From ancient times to the beginning of the 20th century, powerful countries openly scrambled to expand their influence through colonialism. By the outbreak of World War I in 1914, European powers had colonized countries on virtually every continent. While colonialism is no longer so aggressively practiced, there is evidence that it remains a force.
Long before steel met soil and flags claimed lands that were not theirs, colonization was born from an insatiable hunger...greedy, calculated, and cloaked in righteousness. It did not begin with ships but with the forging of a mindset that viewed difference as justification for domination. The colonizer was not merely a man with a map and a musket, but an architect of erasure, a figure who believed divinely sanctioned theft could pass for civilization. As Du Bois once warned, the world has long been ruled not by ideals, but by those who mistake conquest for progress.
In the Americas, colonization took root in the blood-soaked soil of Native lands and flowered in the chattel chains of African bodies. The theft was not just of land and labor but of language, spirit, and legacy. Africa (ripped, wounded, and stripped) was not only carved by foreign blades but also renamed, repackaged, and resold for foreign profit. As Medgar Evers fought to unveil in the courts of Mississippi, truth itself became the battleground, as colonizers spun genocide into gospel and oppression into ordained order.

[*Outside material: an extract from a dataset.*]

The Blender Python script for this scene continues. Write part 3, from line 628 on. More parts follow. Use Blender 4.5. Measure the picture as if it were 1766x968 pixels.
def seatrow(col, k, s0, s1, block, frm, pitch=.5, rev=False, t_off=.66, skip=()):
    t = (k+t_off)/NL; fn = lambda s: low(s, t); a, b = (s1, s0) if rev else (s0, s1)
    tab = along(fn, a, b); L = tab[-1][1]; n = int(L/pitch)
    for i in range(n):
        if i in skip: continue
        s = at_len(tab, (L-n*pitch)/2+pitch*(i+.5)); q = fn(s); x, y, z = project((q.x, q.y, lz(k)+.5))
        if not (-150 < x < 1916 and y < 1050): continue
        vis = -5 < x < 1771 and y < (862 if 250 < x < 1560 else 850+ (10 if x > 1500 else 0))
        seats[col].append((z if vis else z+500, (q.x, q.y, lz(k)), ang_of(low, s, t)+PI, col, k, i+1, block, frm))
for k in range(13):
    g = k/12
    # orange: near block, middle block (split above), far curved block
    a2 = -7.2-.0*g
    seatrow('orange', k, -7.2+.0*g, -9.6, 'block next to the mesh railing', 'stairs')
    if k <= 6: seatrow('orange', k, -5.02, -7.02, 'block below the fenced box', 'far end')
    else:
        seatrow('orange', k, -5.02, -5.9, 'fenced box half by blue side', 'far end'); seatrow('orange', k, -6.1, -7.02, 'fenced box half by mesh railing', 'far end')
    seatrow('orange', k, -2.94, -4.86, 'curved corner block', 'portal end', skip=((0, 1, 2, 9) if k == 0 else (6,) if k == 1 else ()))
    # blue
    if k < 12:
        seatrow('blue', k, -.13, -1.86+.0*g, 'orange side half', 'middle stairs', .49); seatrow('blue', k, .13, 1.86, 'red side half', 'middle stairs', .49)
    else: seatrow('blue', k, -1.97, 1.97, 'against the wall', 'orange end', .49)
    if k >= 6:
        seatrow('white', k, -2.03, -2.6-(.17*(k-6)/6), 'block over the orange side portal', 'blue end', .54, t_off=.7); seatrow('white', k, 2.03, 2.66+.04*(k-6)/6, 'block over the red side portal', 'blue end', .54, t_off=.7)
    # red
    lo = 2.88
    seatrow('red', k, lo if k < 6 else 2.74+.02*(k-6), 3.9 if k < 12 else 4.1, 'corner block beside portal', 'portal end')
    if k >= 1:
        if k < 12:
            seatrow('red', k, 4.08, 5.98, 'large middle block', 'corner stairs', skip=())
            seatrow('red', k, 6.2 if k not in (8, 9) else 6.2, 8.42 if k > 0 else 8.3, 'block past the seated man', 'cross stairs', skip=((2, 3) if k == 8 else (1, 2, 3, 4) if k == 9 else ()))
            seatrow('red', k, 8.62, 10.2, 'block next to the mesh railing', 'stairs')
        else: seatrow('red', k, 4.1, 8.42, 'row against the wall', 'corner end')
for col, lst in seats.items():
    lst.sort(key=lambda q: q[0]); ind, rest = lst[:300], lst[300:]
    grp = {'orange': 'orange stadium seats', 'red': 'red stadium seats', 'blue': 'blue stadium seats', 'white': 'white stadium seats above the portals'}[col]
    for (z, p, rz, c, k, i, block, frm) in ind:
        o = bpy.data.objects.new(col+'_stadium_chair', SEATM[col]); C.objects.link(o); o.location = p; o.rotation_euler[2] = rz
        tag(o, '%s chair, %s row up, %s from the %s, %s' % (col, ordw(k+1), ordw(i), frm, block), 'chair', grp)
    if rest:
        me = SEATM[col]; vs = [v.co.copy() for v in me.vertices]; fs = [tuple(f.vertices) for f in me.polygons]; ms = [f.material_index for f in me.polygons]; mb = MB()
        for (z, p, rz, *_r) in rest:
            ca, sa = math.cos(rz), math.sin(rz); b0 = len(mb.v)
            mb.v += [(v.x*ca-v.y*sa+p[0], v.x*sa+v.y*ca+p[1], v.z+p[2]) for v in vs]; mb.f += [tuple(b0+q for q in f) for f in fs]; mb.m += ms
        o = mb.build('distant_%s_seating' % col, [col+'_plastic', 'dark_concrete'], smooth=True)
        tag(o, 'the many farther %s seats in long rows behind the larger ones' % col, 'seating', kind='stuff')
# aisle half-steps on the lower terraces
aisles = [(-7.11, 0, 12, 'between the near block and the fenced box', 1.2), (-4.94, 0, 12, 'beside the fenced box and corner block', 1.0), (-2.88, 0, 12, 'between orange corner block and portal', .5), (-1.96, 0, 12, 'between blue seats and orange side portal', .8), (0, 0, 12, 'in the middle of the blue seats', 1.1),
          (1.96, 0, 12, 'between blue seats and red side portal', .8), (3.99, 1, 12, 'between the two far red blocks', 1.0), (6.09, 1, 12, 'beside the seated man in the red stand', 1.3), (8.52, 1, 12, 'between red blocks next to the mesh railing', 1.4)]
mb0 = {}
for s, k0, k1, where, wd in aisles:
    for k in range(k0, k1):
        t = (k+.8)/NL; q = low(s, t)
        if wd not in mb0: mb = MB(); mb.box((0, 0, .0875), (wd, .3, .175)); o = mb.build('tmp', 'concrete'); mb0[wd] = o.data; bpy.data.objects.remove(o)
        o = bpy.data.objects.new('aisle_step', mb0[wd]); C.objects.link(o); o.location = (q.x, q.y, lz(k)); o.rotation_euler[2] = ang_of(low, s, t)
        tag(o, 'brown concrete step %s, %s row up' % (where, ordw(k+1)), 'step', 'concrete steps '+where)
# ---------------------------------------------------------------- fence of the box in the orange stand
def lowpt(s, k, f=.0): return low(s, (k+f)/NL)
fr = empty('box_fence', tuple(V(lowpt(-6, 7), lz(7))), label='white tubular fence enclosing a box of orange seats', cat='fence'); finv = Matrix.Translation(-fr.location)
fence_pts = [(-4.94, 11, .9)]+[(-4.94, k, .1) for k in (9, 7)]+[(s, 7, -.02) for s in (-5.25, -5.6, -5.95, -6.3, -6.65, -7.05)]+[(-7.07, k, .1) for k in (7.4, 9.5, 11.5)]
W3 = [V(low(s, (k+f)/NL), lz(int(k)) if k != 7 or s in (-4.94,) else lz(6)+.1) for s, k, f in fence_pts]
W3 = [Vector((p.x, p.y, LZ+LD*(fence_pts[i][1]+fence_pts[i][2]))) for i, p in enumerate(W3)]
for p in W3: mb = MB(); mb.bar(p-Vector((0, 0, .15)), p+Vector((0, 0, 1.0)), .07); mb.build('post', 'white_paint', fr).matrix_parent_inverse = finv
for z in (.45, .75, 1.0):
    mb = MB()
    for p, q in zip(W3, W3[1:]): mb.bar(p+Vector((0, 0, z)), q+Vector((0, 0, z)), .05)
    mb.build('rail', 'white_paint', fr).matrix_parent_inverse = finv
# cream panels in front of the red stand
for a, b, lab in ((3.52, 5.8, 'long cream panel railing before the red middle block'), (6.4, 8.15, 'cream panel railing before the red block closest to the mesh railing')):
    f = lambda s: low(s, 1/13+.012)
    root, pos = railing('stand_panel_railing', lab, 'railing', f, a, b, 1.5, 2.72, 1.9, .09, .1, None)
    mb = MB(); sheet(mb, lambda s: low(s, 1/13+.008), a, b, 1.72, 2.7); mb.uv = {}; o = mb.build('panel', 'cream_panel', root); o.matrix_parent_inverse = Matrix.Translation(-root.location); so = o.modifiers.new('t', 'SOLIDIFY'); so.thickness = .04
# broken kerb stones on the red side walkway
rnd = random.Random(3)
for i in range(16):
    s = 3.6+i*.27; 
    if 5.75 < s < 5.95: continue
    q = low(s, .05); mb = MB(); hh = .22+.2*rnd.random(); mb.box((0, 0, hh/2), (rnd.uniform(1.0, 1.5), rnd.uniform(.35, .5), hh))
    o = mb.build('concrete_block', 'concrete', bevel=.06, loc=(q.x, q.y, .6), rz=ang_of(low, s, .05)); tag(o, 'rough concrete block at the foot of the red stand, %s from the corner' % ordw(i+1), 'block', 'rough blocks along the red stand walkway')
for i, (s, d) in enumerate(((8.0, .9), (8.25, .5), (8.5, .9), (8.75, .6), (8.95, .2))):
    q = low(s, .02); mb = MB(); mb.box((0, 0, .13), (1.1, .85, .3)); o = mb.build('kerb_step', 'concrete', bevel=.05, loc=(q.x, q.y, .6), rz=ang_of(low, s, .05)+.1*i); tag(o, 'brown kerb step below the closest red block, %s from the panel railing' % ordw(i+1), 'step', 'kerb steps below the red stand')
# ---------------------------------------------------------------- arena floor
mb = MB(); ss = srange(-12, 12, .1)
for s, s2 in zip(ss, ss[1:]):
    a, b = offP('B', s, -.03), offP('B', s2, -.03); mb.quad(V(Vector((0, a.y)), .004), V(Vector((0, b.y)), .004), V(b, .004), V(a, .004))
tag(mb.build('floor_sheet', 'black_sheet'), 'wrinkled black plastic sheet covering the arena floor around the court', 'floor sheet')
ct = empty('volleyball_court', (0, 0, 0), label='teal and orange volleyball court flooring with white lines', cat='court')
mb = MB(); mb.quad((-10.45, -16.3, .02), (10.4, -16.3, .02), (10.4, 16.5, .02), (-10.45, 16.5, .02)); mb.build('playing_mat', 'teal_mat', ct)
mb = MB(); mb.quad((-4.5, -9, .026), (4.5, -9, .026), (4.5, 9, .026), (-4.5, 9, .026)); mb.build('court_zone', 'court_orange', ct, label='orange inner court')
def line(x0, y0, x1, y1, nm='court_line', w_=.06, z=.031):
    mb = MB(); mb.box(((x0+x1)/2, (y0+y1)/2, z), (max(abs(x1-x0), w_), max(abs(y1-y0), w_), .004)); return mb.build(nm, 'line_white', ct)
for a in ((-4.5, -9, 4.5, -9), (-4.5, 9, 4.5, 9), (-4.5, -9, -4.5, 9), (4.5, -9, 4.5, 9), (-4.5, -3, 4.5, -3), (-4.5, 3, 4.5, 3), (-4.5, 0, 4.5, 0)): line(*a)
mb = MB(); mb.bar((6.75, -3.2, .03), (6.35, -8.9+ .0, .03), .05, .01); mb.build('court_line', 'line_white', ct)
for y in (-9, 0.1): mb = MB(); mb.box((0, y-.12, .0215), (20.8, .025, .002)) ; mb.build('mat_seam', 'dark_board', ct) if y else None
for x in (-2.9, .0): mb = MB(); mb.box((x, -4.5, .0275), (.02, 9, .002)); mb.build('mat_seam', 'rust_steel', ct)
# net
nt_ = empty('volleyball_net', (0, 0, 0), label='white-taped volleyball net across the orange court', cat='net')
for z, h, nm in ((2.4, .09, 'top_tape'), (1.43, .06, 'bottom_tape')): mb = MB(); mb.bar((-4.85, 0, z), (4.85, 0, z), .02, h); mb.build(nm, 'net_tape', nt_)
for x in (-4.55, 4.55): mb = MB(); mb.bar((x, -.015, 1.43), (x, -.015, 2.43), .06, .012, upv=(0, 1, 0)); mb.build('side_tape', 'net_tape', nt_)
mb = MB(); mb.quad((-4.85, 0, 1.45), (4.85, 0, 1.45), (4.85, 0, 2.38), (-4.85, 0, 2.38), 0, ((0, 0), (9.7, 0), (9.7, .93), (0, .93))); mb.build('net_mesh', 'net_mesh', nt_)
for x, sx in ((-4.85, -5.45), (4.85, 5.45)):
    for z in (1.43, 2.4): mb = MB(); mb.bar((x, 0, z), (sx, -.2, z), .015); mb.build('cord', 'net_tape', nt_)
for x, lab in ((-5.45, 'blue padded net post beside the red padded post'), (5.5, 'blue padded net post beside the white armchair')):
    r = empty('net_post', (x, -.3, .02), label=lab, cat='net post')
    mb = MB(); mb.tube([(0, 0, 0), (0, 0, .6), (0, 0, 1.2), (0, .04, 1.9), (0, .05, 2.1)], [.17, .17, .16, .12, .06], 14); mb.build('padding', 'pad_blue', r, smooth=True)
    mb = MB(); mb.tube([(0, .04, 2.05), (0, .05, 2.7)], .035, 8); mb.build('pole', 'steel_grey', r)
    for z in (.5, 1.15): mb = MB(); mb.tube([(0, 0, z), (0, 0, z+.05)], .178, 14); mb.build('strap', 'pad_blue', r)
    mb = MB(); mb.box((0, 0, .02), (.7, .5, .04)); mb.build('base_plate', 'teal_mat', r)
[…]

Across centuries, the wake of colonization deepened: a trail of broken nations, fractured cultures, and lives turned commodity. From the Congo to the Caribbean, from the slave forts of Ghana to the plantations of the Deep South, the destruction moved with mechanical precision, always one step ahead of justice, always two steps behind truth. The timeline is not ancient...it is now, it is alive in the wealth gap, in the destabilized economies, in the children forced to read textbooks that lie.
Economically, colonization is the greatest robbery in the annals of humanity, dwarfing every embezzler and bank heist combined. Generations of unpaid labor fueled empires...built their cities, financed their wars, clothed their kings. Reparations are not a request; they are a receipt, and the bill is long past due.
As Fannie Lou Hamer cried from the guts of a movement, "we are sick and tired of being sick and tired," because we are still paying a debt that was never ours to begin with.
And what of the colonizers? Their demeanor masked the rot beneath...arrogant, aloof, always claiming moral high ground while standing on the backs of the broken. Their character was not courageous, but cowardly...refusing to face the humanity of those they conquered, fearing the truth of justice, fearing accountability. They taught the world to worship their image while hiding the bones buried beneath their cathedrals.
Colonization is not over...it merely evolved. Its children walk among us, wear suits instead of armor, write laws instead of chains. But memory cannot be colonized, and justice, though long delayed, is not dead. Our fight is not only to remember but to reclaim, and in that reclamation, we become the architects of liberation.